◆ EXERCISE PROMPT:
Everything from the first line to the line containing "COL = SC.collection" is to be repeated exactly; nothing past it.

◆ MATERIAL PROVIDED:
○ ○ ○ ○ ○

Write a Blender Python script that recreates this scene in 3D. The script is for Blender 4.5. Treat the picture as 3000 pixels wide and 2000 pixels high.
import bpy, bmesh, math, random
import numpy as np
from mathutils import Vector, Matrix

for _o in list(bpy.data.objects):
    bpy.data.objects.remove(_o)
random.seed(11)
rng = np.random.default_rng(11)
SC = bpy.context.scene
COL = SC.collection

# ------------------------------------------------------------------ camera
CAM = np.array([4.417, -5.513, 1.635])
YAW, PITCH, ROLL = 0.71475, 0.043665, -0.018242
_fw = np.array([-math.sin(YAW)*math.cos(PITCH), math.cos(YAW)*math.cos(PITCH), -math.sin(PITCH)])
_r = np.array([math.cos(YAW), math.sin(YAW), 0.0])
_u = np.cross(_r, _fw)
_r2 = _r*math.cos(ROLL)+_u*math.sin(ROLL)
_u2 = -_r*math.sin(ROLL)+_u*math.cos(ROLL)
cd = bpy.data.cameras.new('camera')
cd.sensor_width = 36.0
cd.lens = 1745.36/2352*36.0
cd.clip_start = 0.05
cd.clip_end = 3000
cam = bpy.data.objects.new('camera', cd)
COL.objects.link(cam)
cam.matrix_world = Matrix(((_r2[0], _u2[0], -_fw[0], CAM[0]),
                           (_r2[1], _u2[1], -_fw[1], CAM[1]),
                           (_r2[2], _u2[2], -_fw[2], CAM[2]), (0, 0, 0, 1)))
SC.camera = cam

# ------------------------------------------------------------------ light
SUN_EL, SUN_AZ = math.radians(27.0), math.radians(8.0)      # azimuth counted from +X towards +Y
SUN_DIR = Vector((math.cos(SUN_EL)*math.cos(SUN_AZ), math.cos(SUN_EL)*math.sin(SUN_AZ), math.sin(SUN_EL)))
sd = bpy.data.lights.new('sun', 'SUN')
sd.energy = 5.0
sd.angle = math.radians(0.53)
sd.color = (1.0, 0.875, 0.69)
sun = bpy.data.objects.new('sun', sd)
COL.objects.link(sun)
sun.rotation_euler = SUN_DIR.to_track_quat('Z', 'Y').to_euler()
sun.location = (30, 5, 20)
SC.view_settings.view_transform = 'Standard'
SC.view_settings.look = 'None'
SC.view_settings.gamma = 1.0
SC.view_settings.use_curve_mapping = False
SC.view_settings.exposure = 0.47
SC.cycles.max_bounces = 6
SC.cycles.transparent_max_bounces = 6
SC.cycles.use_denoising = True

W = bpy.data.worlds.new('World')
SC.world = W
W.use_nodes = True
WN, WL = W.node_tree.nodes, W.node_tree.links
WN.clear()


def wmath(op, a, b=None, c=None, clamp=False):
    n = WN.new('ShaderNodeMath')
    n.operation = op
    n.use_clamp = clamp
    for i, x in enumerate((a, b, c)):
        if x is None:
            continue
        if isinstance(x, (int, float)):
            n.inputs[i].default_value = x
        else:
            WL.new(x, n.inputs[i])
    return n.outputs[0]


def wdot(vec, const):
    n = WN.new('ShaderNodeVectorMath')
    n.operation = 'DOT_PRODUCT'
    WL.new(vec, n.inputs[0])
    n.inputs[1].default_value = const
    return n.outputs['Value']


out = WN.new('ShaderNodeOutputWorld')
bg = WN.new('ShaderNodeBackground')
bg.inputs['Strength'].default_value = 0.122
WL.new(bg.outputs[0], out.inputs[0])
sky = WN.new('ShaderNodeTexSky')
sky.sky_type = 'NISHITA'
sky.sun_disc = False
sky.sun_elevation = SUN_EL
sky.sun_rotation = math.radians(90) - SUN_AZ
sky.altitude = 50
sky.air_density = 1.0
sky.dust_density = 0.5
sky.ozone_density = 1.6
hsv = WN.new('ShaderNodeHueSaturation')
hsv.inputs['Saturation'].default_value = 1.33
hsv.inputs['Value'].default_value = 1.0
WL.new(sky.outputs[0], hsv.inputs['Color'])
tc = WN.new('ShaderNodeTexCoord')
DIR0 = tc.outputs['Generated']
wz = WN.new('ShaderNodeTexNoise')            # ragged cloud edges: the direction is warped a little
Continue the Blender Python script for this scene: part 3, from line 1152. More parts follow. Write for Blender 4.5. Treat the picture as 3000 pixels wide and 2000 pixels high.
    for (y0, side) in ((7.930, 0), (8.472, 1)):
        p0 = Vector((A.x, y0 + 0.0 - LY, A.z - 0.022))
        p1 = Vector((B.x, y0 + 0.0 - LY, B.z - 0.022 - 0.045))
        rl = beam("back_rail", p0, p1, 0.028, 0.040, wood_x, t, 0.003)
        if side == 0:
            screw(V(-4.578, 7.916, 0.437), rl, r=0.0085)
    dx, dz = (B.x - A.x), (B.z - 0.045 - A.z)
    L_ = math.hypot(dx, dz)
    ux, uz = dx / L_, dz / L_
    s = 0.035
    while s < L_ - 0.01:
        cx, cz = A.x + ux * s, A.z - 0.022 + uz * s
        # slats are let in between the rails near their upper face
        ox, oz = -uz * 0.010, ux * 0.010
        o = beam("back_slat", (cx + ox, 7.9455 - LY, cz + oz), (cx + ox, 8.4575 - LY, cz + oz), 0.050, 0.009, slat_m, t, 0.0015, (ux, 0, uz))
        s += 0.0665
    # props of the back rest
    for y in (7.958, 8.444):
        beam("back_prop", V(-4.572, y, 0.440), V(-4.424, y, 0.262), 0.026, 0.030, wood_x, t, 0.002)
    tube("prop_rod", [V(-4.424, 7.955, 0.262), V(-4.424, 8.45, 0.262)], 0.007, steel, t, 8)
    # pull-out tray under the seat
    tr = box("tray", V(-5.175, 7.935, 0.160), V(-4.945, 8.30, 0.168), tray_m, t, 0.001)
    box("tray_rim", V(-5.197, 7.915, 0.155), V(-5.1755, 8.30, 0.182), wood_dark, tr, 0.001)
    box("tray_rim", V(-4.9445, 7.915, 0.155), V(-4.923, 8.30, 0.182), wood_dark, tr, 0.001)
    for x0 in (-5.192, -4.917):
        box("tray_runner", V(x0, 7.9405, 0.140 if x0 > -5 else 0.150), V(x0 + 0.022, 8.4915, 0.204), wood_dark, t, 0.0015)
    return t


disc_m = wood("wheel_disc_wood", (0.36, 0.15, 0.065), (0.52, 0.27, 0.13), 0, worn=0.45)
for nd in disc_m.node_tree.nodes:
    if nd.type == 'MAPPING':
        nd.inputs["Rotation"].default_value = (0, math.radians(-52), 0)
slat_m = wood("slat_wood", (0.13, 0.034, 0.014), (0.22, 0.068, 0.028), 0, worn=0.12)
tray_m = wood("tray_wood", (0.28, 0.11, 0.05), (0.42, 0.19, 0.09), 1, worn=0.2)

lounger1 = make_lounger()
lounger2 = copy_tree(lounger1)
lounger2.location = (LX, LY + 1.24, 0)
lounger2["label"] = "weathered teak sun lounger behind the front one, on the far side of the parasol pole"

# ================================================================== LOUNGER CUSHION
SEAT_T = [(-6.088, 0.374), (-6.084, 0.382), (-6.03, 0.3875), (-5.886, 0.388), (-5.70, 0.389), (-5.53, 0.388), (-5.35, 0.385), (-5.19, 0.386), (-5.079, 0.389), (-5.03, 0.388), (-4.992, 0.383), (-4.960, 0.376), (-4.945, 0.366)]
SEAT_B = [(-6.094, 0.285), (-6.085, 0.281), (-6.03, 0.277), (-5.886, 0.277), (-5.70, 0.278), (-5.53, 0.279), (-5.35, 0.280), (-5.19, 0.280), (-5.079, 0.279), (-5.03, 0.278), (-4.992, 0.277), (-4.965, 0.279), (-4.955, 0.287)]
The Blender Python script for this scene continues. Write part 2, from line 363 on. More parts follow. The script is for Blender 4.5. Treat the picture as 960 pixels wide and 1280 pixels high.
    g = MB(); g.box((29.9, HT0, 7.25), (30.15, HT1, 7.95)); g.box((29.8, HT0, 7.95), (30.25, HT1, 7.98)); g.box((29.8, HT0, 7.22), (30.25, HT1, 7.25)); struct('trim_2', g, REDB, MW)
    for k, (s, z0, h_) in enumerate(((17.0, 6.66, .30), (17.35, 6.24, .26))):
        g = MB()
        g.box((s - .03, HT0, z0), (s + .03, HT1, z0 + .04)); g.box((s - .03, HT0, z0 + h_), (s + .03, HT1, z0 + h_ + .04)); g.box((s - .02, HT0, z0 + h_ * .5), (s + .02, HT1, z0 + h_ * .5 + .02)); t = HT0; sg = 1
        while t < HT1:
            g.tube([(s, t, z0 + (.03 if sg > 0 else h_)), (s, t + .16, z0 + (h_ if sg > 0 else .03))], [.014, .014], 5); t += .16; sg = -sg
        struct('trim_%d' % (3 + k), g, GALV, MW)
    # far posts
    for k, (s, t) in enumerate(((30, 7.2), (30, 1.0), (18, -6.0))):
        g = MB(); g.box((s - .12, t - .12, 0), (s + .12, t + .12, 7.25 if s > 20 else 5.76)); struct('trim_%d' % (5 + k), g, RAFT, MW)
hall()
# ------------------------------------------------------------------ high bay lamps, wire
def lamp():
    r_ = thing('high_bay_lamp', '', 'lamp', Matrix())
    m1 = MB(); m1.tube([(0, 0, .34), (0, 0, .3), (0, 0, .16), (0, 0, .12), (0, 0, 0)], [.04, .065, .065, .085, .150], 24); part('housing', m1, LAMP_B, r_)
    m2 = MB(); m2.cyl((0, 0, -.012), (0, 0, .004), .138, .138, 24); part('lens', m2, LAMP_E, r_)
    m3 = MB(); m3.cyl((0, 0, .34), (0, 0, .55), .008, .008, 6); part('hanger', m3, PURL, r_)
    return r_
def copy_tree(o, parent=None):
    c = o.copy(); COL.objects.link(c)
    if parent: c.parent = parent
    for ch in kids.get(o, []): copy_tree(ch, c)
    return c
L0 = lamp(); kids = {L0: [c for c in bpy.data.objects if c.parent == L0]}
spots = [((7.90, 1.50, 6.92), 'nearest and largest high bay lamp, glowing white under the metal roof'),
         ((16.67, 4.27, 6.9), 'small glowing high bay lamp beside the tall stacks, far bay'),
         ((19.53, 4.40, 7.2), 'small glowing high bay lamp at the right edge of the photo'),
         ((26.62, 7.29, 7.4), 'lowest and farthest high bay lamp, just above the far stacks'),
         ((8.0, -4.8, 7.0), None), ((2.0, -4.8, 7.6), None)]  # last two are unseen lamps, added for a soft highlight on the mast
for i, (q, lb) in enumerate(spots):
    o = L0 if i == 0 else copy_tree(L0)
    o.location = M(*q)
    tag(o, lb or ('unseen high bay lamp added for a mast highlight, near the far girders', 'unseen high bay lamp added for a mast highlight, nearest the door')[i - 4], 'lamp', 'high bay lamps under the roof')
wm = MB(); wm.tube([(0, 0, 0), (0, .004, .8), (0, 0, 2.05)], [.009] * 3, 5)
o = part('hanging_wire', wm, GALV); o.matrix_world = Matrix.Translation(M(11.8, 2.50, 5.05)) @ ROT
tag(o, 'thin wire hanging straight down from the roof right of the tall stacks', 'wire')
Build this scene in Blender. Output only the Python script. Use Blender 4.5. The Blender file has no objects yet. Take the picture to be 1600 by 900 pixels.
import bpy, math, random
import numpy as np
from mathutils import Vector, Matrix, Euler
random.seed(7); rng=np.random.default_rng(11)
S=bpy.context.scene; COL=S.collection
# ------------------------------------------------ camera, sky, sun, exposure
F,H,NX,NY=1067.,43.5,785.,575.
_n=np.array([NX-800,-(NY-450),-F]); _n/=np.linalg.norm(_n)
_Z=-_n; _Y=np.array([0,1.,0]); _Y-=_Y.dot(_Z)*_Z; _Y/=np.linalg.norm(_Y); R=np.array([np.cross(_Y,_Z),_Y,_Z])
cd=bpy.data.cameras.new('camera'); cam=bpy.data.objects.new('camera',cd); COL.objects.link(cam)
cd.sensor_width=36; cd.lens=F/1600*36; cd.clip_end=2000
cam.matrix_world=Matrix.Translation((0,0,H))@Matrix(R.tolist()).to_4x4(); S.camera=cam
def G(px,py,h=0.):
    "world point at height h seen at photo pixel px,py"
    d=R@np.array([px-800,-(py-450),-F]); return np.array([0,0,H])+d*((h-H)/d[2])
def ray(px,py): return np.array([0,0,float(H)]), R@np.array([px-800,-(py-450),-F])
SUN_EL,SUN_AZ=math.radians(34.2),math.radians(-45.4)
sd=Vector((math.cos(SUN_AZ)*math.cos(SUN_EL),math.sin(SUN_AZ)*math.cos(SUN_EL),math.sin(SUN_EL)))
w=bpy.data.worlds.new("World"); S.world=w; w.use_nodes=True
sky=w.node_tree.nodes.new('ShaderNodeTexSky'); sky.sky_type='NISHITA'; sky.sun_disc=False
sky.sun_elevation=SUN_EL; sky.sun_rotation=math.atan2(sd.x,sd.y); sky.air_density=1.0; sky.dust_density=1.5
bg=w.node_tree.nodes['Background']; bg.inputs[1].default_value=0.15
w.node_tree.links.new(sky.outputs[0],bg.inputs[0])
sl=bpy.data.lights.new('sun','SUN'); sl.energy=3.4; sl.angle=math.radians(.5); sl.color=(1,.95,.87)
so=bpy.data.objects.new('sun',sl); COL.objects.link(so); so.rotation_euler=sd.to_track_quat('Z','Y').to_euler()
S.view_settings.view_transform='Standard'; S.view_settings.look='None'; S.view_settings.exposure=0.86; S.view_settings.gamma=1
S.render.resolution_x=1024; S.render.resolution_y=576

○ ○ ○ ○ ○

◆ FINISHED EXERCISE:
Write a Blender Python script that recreates this scene in 3D. The script is for Blender 4.5. Treat the picture as 3000 pixels wide and 2000 pixels high.
import bpy, bmesh, math, random
import numpy as np
from mathutils import Vector, Matrix

for _o in list(bpy.data.objects):
    bpy.data.objects.remove(_o)
random.seed(11)
rng = np.random.default_rng(11)
SC = bpy.context.scene
COL = SC.collection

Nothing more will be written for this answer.